What’s life like in the Navy in 2013?

Chaplain Richard Quadrio recently left his job as a pastor in Sydney’s Northern Suburbs to take up a role as a Chaplain in the Royal Australian Navy.

He says serving in the Australian Defence Force is a great way to get out amongst the people. “I’m free just to minister to people and love them in the Lord Jesus.”

Audio - Richard Quadrio talks about being a Chaplain in the Royal Australian Navy

Richard Quadrio went out on HMAS Tobruk last year, when he experienced life at sea for the first time.  “If it’s a nice, calm day and the weather’s beautiful, it’s very pleasant.  If it’s Sea State 5 and it’s windy and howling, it’s rough.  I haven’t been seasick yet, which I’m very grateful for,” Richard says, “but when the weather gets bad enough they say there are two sorts of people: those who are seasick and those who lie.”

Chaplain Richard Quadrio of the Royal Australian Navy

Richard Quadrio says there are many challenges involved in life at sea, including being away from family for as long as six to nine months, living in cramped quarters and not being able to get off the ship.  “Even though you don’t work 24 hours a day, you’re at work 24 hours a day when you’re at sea.”

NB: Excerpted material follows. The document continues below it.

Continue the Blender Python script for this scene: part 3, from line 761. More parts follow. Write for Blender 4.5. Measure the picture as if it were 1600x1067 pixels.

Navy life also has its rewards, especially for a Chaplain.  “In an environment that is looking at issues of life and death and trauma and these sorts of things, strangely the issues come up,” Richard says.  “What I find as a Chaplain is the best opportunities to talk about spiritual things come up at the least expected moment.”

Richard Quadrio encourages Hope 103.2 listeners to go along to the International Fleet Review to show their appreciation for what the sailors and officers do.

“It’s going to be absolutely spectacular!” he said.